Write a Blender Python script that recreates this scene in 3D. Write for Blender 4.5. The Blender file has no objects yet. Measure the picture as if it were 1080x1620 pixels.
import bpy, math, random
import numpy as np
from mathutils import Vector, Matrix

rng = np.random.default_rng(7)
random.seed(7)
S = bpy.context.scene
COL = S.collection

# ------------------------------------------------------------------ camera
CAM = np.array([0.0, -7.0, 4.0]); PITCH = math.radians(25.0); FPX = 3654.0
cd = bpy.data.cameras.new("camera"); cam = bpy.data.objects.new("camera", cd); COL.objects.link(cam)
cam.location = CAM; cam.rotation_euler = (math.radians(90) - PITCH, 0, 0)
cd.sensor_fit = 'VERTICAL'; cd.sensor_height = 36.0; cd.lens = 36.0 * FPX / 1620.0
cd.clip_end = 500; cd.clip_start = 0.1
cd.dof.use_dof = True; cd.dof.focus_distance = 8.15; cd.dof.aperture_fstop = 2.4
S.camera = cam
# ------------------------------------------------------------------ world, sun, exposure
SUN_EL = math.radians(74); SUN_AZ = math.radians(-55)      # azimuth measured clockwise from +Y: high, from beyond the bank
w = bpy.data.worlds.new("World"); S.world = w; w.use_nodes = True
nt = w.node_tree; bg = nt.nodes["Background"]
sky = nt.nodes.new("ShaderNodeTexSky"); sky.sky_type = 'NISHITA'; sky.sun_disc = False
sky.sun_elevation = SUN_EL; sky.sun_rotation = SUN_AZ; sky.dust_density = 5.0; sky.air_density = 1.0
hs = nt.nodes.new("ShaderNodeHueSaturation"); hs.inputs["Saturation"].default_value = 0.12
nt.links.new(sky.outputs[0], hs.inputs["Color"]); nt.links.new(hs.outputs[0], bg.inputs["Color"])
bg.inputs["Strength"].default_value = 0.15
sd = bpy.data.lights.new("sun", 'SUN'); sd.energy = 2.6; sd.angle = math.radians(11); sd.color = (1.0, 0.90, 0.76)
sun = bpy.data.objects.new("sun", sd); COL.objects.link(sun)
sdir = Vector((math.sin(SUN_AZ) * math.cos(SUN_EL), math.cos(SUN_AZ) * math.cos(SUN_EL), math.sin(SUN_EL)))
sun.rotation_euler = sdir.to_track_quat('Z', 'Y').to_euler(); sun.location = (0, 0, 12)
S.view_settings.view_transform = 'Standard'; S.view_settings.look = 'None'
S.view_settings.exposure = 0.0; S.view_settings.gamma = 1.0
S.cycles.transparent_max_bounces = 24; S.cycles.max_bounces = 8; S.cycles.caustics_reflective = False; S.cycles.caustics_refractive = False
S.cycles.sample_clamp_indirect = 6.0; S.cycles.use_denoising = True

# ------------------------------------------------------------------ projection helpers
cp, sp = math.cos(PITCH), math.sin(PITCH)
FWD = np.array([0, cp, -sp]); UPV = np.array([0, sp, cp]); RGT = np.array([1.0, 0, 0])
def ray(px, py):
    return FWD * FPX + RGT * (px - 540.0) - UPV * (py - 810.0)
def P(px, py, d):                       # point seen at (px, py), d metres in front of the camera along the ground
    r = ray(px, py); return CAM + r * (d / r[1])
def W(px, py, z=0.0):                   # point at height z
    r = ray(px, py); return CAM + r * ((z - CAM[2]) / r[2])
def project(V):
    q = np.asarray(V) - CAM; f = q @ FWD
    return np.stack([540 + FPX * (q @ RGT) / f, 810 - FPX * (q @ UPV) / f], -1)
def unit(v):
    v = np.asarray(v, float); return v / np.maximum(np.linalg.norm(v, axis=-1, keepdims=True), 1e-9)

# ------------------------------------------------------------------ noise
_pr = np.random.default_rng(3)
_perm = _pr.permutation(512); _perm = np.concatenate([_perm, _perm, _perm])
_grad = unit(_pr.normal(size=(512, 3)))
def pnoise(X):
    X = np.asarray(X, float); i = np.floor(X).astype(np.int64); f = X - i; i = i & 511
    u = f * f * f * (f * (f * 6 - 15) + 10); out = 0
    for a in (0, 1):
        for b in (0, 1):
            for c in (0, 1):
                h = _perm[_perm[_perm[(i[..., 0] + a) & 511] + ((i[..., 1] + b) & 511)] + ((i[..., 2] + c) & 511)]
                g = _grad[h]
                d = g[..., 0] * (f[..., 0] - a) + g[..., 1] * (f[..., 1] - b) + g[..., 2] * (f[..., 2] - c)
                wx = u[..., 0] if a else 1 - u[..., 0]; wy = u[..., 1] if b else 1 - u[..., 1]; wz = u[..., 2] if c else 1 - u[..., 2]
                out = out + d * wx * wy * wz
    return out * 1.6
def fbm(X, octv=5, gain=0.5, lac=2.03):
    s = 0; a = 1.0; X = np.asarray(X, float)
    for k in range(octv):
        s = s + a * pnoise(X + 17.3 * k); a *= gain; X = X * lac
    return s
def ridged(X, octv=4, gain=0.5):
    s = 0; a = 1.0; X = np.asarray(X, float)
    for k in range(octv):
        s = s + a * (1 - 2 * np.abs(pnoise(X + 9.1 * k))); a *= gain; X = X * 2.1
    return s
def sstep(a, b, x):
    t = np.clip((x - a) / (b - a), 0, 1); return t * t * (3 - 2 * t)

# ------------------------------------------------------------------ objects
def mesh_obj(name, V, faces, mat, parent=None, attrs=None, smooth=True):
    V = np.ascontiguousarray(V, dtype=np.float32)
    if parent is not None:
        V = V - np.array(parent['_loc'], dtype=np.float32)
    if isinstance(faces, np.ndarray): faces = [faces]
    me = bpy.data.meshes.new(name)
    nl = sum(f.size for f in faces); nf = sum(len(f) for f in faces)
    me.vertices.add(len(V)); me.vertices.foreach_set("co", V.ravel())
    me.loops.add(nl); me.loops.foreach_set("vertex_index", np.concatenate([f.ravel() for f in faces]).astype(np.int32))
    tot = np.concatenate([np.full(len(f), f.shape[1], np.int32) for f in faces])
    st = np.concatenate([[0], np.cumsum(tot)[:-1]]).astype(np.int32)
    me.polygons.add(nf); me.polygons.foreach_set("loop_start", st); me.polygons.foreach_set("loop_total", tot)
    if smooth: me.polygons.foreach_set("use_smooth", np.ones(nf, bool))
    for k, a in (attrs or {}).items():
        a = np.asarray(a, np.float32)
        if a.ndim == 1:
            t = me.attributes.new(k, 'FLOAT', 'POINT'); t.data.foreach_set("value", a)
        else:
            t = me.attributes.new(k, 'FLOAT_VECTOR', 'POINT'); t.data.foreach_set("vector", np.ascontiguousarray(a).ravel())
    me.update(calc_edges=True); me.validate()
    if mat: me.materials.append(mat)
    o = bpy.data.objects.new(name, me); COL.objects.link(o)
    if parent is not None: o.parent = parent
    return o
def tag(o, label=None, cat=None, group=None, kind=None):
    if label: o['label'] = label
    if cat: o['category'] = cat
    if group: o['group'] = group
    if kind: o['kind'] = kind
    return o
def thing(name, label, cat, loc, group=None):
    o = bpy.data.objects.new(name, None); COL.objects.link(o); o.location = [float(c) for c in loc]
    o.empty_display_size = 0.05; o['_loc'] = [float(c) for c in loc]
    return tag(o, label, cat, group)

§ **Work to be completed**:
Exactly reproduce every line of the data above.

§ **Task answer**:
Write a Blender Python script that recreates this scene in 3D. Write for Blender 4.5. The Blender file has no objects yet. Measure the picture as if it were 1080x1620 pixels.
import bpy, math, random
import numpy as np
from mathutils import Vector, Matrix

rng = np.random.default_rng(7)
random.seed(7)
S = bpy.context.scene
COL = S.collection

# ------------------------------------------------------------------ camera
CAM = np.array([0.0, -7.0, 4.0]); PITCH = math.radians(25.0); FPX = 3654.0
cd = bpy.data.cameras.new("camera"); cam = bpy.data.objects.new("camera", cd); COL.objects.link(cam)
cam.location = CAM; cam.rotation_euler = (math.radians(90) - PITCH, 0, 0)
cd.sensor_fit = 'VERTICAL'; cd.sensor_height = 36.0; cd.lens = 36.0 * FPX / 1620.0
cd.clip_end = 500; cd.clip_start = 0.1
cd.dof.use_dof = True; cd.dof.focus_distance = 8.15; cd.dof.aperture_fstop = 2.4
S.camera = cam
# ------------------------------------------------------------------ world, sun, exposure
SUN_EL = math.radians(74); SUN_AZ = math.radians(-55)      # azimuth measured clockwise from +Y: high, from beyond the bank
w = bpy.data.worlds.new("World"); S.world = w; w.use_nodes = True
nt = w.node_tree; bg = nt.nodes["Background"]
sky = nt.nodes.new("ShaderNodeTexSky"); sky.sky_type = 'NISHITA'; sky.sun_disc = False
sky.sun_elevation = SUN_EL; sky.sun_rotation = SUN_AZ; sky.dust_density = 5.0; sky.air_density = 1.0
hs = nt.nodes.new("ShaderNodeHueSaturation"); hs.inputs["Saturation"].default_value = 0.12
nt.links.new(sky.outputs[0], hs.inputs["Color"]); nt.links.new(hs.outputs[0], bg.inputs["Color"])
bg.inputs["Strength"].default_value = 0.15
sd = bpy.data.lights.new("sun", 'SUN'); sd.energy = 2.6; sd.angle = math.radians(11); sd.color = (1.0, 0.90, 0.76)
sun = bpy.data.objects.new("sun", sd); COL.objects.link(sun)
sdir = Vector((math.sin(SUN_AZ) * math.cos(SUN_EL), math.cos(SUN_AZ) * math.cos(SUN_EL), math.sin(SUN_EL)))
sun.rotation_euler = sdir.to_track_quat('Z', 'Y').to_euler(); sun.location = (0, 0, 12)
S.view_settings.view_transform = 'Standard'; S.view_settings.look = 'None'
S.view_settings.exposure = 0.0; S.view_settings.gamma = 1.0
S.cycles.transparent_max_bounces = 24; S.cycles.max_bounces = 8; S.cycles.caustics_reflective = False; S.cycles.caustics_refractive = False
S.cycles.sample_clamp_indirect = 6.0; S.cycles.use_denoising = True

# ------------------------------------------------------------------ projection helpers
cp, sp = math.cos(PITCH), math.sin(PITCH)
FWD = np.array([0, cp, -sp]); UPV = np.array([0, sp, cp]); RGT = np.array([1.0, 0, 0])
def ray(px, py):
    return FWD * FPX + RGT * (px - 540.0) - UPV * (py - 810.0)
def P(px, py, d):                       # point seen at (px, py), d metres in front of the camera along the ground
    r = ray(px, py); return CAM + r * (d / r[1])
def W(px, py, z=0.0):                   # point at height z
    r = ray(px, py); return CAM + r * ((z - CAM[2]) / r[2])
def project(V):
    q = np.asarray(V) - CAM; f = q @ FWD
    return np.stack([540 + FPX * (q @ RGT) / f, 810 - FPX * (q @ UPV) / f], -1)
def unit(v):
    v = np.asarray(v, float); return v / np.maximum(np.linalg.norm(v, axis=-1, keepdims=True), 1e-9)

# ------------------------------------------------------------------ noise
_pr = np.random.default_rng(3)
_perm = _pr.permutation(512); _perm = np.concatenate([_perm, _perm, _perm])
_grad = unit(_pr.normal(size=(512, 3)))
def pnoise(X):
    X = np.asarray(X, float); i = np.floor(X).astype(np.int64); f = X - i; i = i & 511
    u = f * f * f * (f * (f * 6 - 15) + 10); out = 0
    for a in (0, 1):
        for b in (0, 1):
            for c in (0, 1):
                h = _perm[_perm[_perm[(i[..., 0] + a) & 511] + ((i[..., 1] + b) & 511)] + ((i[..., 2] + c) & 511)]
                g = _grad[h]
                d = g[..., 0] * (f[..., 0] - a) + g[..., 1] * (f[..., 1] - b) + g[..., 2] * (f[..., 2] - c)
                wx = u[..., 0] if a else 1 - u[..., 0]; wy = u[..., 1] if b else 1 - u[..., 1]; wz = u[..., 2] if c else 1 - u[..., 2]
                out = out + d * wx * wy * wz
    return out * 1.6
def fbm(X, octv=5, gain=0.5, lac=2.03):
    s = 0; a = 1.0; X = np.asarray(X, float)
    for k in range(octv):
        s = s + a * pnoise(X + 17.3 * k); a *= gain; X = X * lac
    return s
def ridged(X, octv=4, gain=0.5):
    s = 0; a = 1.0; X = np.asarray(X, float)
    for k in range(octv):
        s = s + a * (1 - 2 * np.abs(pnoise(X + 9.1 * k))); a *= gain; X = X * 2.1
    return s
def sstep(a, b, x):
    t = np.clip((x - a) / (b - a), 0, 1); return t * t * (3 - 2 * t)

# ------------------------------------------------------------------ objects
def mesh_obj(name, V, faces, mat, parent=None, attrs=None, smooth=True):
    V = np.ascontiguousarray(V, dtype=np.float32)
    if parent is not None:
        V = V - np.array(parent['_loc'], dtype=np.float32)
    if isinstance(faces, np.ndarray): faces = [faces]
    me = bpy.data.meshes.new(name)
    nl = sum(f.size for f in faces); nf = sum(len(f) for f in faces)
    me.vertices.add(len(V)); me.vertices.foreach_set("co", V.ravel())
    me.loops.add(nl); me.loops.foreach_set("vertex_index", np.concatenate([f.ravel() for f in faces]).astype(np.int32))
    tot = np.concatenate([np.full(len(f), f.shape[1], np.int32) for f in faces])
    st = np.concatenate([[0], np.cumsum(tot)[:-1]]).astype(np.int32)
    me.polygons.add(nf); me.polygons.foreach_set("loop_start", st); me.polygons.foreach_set("loop_total", tot)
    if smooth: me.polygons.foreach_set("use_smooth", np.ones(nf, bool))
    for k, a in (attrs or {}).items():
        a = np.asarray(a, np.float32)
        if a.ndim == 1:
            t = me.attributes.new(k, 'FLOAT', 'POINT'); t.data.foreach_set("value", a)
        else:
            t = me.attributes.new(k, 'FLOAT_VECTOR', 'POINT'); t.data.foreach_set("vector", np.ascontiguousarray(a).ravel())
    me.update(calc_edges=True); me.validate()
    if mat: me.materials.append(mat)
    o = bpy.data.objects.new(name, me); COL.objects.link(o)
    if parent is not None: o.parent = parent
    return o
def tag(o, label=None, cat=None, group=None, kind=None):
    if label: o['label'] = label
    if cat: o['category'] = cat
    if group: o['group'] = group
    if kind: o['kind'] = kind
    return o
def thing(name, label, cat, loc, group=None):
    o = bpy.data.objects.new(name, None); COL.objects.link(o); o.location = [float(c) for c in loc]
    o.empty_display_size = 0.05; o['_loc'] = [float(c) for c in loc]
    return tag(o, label, cat, group)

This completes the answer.